We’ve got roughly thirty active workflows running on Camunda. Most are maintained by a team of three developers. The workflows themselves are stable, but we’re constantly iterating on them. Someone finds an edge case, we need to adjust business logic, requirements change slightly, we rebuild a section.
Right now our bottleneck is the development cycle. A small change that takes thirty minutes to describe might take four hours to implement because the developer needs to open the IDE, navigate the codebase, make the changes, test locally, deploy to staging, test there, then promote to production. There’s rhythm and ritual to that process.
The pitch for no-code builders is that this gets faster. You make changes visually, the system handles boilerplate, testing is less friction. I get the appeal. But I’m skeptical about how much of our workflow complexity you can actually handle without code.

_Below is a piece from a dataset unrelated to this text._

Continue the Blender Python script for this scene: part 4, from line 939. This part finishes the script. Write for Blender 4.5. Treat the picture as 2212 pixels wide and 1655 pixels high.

Our workflows include custom data transformations, integration with legacy systems that have weird APIs, business logic that evolved organically and has some legitimate complexity. Not everything is a simple trigger-action pattern.
I’m wondering: for people who’ve actually migrated workflows to no-code builders, what percentage of your logic could you actually handle visually? Were there things you expected to be no-code that ended up needing custom code anyway? And was the maintenance experience actually materially faster, or does no-code builders just shift the complexity around?
Does anyone have a honest breakdown of time saved vs complexity handled?